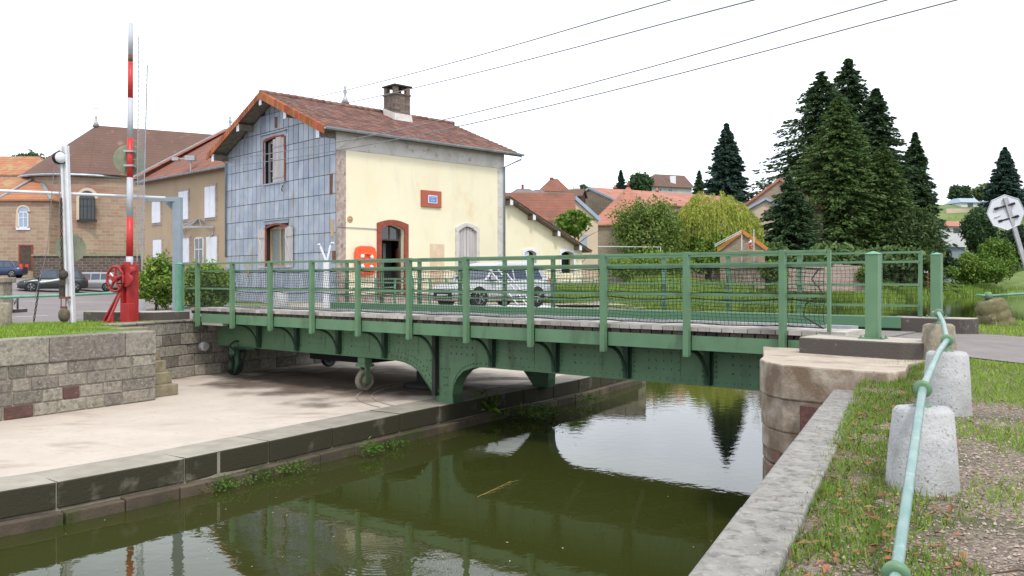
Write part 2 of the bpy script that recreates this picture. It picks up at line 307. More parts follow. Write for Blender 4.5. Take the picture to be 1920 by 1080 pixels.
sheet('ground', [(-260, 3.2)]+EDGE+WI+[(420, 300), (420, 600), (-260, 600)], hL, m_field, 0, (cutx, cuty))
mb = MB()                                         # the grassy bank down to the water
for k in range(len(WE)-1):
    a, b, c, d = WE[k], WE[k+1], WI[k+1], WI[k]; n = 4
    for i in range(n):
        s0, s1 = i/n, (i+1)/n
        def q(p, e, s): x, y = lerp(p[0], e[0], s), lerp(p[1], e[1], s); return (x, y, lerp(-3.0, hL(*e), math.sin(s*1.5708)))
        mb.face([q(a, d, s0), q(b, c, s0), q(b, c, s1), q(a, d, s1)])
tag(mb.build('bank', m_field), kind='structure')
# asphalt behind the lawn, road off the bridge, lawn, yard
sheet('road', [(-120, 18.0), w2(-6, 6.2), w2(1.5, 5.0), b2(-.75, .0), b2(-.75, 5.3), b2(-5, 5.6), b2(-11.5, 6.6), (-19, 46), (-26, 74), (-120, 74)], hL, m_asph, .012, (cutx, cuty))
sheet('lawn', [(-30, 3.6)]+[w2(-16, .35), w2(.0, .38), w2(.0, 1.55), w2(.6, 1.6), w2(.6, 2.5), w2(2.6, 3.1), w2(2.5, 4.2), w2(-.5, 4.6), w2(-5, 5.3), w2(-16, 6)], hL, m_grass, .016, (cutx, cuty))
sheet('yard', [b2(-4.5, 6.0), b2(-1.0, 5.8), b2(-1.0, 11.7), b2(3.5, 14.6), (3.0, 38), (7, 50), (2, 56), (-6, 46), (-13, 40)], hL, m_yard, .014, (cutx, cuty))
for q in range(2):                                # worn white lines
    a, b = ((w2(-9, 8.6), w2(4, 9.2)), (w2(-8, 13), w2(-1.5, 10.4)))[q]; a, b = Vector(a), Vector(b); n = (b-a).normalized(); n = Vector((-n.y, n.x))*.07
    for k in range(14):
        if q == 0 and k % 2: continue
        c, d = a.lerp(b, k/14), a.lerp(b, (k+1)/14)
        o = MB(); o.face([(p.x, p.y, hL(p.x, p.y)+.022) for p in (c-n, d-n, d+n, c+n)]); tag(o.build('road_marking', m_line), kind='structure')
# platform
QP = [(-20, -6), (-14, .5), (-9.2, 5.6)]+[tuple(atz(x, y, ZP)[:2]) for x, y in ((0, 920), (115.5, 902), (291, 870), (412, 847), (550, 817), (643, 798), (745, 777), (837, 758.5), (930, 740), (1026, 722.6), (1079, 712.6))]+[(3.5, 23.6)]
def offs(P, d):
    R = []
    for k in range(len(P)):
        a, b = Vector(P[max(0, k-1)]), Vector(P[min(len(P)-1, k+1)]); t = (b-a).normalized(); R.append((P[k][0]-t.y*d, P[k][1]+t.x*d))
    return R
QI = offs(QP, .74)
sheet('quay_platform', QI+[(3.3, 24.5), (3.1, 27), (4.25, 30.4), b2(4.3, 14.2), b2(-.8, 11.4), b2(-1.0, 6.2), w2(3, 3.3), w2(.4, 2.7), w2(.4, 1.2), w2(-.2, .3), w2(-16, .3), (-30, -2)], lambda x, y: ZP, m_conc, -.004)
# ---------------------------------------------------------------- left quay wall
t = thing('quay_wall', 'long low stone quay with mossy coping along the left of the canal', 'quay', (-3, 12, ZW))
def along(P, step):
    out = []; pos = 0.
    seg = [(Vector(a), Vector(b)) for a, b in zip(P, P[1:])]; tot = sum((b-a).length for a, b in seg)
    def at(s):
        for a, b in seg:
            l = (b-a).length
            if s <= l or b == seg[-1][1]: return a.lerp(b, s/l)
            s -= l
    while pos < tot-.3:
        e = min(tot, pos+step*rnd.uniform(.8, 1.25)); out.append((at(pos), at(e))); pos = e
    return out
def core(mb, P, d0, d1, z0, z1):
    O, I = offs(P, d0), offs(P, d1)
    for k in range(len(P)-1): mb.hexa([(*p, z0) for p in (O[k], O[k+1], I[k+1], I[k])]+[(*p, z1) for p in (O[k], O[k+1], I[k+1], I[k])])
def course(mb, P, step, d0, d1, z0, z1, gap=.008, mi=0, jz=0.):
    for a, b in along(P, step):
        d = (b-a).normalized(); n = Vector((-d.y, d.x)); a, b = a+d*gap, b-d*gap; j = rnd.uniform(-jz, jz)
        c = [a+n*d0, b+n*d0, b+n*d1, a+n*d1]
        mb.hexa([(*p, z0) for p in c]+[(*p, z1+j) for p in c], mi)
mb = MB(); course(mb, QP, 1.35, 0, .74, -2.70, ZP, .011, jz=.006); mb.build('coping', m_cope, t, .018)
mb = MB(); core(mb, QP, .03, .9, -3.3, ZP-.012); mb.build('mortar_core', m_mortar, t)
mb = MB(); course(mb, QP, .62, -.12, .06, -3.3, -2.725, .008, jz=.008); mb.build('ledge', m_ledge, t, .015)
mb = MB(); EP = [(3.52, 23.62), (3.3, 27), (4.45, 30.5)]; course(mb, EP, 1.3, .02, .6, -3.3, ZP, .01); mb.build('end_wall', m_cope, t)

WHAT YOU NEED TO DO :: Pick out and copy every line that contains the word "coping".

THE SOLUTION ::
t = thing('quay_wall', 'long low stone quay with mossy coping along the left of the canal', 'quay', (-3, 12, ZW))
mb = MB(); course(mb, QP, 1.35, 0, .74, -2.70, ZP, .011, jz=.006); mb.build('coping', m_cope, t, .018)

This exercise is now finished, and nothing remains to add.